In de vroege 20e eeuw kreeg het boek er stevige concurrentie bij. Sport werd een rage, kranten en tijdschriften groeiden als kool, er was radio, bioscopen en theaters trokken volle zalen, en met de komst van fietsen, motorfietsen en zelfs auto’s trokken mensen er massaal op uit. Lezen? Dat raakte steeds meer in de verdrukking. Hoog tijd dus voor een tegenoffensief!
Binnen de boekenbranche werd al langer nagedacht over manieren om het boek beter onder de aandacht te brengen. In 1930 werd daarom de eerste 'Dag van het Boek' georganiseerd, een dag waarop het boek centraal stond in de boekhandel. Of Nederland dit idee overnam van initiatieven in Spanje, Duitsland en Amerika? Dat weten we niet zeker. Wél uniek was het concept van een speciaal geschreven geschenkboekje, dat boekverkopers gratis aan hun vaste klanten konden aanbieden. De eerste auteur?
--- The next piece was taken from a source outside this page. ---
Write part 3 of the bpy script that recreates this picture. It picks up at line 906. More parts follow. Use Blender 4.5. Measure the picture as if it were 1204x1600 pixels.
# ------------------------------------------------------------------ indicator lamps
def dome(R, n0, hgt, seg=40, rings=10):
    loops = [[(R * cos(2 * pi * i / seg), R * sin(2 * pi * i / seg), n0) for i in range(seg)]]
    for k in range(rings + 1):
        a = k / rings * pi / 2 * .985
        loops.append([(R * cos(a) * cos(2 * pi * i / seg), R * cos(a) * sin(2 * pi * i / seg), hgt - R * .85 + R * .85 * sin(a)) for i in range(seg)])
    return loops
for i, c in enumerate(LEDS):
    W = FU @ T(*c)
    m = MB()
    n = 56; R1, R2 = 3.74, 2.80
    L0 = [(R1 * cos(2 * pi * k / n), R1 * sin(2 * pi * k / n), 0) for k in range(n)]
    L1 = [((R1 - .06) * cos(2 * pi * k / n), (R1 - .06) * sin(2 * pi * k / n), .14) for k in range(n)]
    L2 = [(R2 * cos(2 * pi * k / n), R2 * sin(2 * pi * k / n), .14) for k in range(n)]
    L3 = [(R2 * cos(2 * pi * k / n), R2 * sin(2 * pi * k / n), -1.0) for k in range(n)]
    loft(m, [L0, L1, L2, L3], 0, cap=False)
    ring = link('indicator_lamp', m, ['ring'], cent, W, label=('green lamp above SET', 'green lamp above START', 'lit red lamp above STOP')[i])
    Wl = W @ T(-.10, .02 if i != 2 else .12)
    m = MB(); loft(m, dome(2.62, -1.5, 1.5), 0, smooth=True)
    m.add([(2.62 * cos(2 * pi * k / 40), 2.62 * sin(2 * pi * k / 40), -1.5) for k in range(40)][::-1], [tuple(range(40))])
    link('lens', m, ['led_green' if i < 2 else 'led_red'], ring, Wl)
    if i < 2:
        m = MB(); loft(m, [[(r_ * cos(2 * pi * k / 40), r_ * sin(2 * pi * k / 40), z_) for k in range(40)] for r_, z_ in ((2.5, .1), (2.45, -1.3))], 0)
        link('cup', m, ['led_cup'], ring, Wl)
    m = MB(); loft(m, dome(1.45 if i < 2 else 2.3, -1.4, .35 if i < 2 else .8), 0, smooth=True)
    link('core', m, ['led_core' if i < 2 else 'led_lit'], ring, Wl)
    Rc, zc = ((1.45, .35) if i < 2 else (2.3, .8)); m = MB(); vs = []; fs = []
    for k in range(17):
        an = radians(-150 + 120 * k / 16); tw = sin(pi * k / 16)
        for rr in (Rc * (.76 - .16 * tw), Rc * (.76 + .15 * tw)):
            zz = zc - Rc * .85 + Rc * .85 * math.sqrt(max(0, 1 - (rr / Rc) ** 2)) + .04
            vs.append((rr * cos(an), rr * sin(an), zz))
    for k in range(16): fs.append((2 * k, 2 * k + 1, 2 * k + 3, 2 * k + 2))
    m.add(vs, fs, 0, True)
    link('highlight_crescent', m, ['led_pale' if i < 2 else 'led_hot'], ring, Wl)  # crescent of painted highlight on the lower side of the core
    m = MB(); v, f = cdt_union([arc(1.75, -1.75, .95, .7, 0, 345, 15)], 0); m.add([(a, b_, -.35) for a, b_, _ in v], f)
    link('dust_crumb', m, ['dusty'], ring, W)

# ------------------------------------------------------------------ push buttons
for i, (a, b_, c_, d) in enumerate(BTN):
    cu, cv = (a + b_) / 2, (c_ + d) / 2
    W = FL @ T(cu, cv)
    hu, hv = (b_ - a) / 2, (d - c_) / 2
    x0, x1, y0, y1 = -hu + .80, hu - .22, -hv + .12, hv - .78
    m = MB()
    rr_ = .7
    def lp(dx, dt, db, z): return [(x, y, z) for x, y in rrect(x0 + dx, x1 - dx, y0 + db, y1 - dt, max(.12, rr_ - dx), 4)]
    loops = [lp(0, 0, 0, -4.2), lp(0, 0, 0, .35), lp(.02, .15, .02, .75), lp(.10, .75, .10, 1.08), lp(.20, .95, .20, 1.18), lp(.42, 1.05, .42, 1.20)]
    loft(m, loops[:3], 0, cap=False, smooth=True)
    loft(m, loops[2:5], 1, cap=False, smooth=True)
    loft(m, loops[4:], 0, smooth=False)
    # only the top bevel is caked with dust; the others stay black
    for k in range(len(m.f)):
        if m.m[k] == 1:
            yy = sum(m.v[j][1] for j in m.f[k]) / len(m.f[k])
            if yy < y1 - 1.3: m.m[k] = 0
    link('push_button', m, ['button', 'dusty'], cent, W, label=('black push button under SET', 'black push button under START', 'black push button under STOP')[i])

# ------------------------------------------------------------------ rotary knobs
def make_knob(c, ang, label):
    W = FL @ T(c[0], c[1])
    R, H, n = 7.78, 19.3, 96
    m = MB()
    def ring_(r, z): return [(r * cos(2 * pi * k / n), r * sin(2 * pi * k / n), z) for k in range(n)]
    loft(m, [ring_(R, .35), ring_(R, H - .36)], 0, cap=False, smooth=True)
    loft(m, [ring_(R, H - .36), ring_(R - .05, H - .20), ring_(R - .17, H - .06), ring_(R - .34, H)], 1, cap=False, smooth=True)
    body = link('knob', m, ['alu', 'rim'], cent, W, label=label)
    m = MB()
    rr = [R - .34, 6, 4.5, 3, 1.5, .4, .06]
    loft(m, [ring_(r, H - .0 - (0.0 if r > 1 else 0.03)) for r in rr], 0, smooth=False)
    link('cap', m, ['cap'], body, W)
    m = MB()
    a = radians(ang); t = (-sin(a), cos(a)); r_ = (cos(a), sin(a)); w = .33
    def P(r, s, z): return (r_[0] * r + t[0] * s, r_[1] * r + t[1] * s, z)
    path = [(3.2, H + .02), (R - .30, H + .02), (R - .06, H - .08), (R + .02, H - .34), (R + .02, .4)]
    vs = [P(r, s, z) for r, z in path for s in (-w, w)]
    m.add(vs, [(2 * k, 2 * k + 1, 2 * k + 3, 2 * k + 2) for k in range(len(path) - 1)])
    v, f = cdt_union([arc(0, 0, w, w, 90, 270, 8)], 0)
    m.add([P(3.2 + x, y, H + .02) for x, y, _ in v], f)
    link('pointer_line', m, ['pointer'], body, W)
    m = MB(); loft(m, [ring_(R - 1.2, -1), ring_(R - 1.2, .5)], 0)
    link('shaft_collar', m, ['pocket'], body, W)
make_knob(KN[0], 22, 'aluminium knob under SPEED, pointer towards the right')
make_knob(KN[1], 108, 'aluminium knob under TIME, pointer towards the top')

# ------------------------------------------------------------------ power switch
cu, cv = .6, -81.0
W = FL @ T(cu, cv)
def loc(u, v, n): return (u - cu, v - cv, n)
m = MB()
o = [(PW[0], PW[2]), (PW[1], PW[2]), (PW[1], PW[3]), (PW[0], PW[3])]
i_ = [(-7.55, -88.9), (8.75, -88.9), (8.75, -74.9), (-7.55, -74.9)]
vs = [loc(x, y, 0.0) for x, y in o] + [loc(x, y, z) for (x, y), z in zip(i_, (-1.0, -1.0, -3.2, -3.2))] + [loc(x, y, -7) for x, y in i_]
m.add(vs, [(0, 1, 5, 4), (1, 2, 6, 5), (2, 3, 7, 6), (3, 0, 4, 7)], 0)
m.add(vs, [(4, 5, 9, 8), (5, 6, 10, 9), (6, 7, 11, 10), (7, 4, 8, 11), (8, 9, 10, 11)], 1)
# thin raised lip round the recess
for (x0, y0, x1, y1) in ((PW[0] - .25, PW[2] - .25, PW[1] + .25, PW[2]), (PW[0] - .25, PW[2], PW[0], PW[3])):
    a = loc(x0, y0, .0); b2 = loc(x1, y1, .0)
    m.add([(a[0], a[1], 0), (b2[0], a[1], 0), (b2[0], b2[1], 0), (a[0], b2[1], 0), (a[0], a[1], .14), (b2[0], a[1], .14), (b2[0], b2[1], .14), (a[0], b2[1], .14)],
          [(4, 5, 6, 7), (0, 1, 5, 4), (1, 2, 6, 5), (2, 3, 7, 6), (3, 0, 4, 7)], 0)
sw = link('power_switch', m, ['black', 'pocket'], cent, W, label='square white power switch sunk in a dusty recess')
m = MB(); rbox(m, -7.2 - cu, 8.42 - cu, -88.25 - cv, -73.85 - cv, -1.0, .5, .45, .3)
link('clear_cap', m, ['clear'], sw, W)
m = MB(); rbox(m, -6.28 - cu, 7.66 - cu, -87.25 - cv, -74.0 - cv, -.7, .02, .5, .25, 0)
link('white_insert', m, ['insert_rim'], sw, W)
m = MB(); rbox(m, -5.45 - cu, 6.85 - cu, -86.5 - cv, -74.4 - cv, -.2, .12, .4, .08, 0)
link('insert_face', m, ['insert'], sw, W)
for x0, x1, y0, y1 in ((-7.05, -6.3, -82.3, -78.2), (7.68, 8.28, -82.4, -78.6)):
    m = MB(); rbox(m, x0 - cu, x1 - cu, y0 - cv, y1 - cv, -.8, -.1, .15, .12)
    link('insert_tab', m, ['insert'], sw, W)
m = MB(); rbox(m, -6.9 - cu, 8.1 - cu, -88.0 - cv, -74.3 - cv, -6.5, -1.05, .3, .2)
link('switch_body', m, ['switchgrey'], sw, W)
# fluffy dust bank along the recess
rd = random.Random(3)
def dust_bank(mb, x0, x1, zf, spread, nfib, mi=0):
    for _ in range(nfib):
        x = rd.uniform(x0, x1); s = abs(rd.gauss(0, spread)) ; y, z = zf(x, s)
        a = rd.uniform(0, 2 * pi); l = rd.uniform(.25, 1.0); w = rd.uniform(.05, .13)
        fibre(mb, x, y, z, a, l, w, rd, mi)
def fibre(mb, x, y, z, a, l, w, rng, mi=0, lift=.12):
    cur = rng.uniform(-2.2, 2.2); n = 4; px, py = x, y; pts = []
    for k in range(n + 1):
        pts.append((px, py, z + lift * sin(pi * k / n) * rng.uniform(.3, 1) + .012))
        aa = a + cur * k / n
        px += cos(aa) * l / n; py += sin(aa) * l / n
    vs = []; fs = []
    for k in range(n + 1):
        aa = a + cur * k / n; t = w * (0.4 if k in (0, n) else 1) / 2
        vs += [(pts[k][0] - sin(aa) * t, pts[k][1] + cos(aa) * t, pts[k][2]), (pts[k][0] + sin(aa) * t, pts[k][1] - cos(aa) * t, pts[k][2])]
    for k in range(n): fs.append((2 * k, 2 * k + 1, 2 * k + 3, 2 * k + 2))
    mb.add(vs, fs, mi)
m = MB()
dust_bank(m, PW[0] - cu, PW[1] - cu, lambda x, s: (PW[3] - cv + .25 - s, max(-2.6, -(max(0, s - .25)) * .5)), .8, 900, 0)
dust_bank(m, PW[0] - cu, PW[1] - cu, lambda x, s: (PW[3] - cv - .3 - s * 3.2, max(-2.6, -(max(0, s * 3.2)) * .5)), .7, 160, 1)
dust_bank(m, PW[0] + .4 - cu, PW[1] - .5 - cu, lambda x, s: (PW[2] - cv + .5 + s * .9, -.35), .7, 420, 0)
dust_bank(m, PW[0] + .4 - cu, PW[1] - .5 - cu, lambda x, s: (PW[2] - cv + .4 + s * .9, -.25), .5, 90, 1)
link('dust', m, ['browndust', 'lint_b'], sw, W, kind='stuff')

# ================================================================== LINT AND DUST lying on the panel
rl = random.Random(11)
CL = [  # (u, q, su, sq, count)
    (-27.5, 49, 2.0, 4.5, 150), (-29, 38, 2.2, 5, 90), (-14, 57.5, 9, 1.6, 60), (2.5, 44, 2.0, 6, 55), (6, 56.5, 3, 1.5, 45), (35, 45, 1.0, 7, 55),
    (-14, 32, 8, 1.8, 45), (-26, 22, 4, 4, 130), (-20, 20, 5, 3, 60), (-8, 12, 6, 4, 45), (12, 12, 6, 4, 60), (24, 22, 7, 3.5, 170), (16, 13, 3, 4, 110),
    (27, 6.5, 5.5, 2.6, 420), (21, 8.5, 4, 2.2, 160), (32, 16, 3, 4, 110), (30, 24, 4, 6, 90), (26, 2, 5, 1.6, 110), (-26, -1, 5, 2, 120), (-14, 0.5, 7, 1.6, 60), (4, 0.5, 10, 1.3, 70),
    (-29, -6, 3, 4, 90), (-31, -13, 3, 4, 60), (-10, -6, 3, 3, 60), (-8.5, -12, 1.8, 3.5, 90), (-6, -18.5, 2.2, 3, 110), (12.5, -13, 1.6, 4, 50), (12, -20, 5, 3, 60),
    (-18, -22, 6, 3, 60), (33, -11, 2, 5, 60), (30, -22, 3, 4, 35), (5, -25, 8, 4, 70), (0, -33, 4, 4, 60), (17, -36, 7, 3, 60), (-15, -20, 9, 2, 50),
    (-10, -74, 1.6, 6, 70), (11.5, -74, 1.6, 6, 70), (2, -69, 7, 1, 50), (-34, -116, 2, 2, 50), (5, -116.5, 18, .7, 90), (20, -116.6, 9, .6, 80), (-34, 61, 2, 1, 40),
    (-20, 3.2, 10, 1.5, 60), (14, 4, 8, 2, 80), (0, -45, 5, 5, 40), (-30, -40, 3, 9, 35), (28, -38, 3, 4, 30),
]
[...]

Johan Tersteeg (1873-1953), uitgever en drijvende kracht achter de Nederlandse boekpromotie.
De eerste Boekendag smaakte naar meer, en al snel ontstond een nieuw idee: waarom beperken tot één dag als je ook een Boekenweek kon organiseren? In 1932 was het zover: de eerste Nederlandse Boekenweek werd een feit. En met dat eerste Boekenweekgeschenk werd een traditie geboren die nog altijd voortleeft.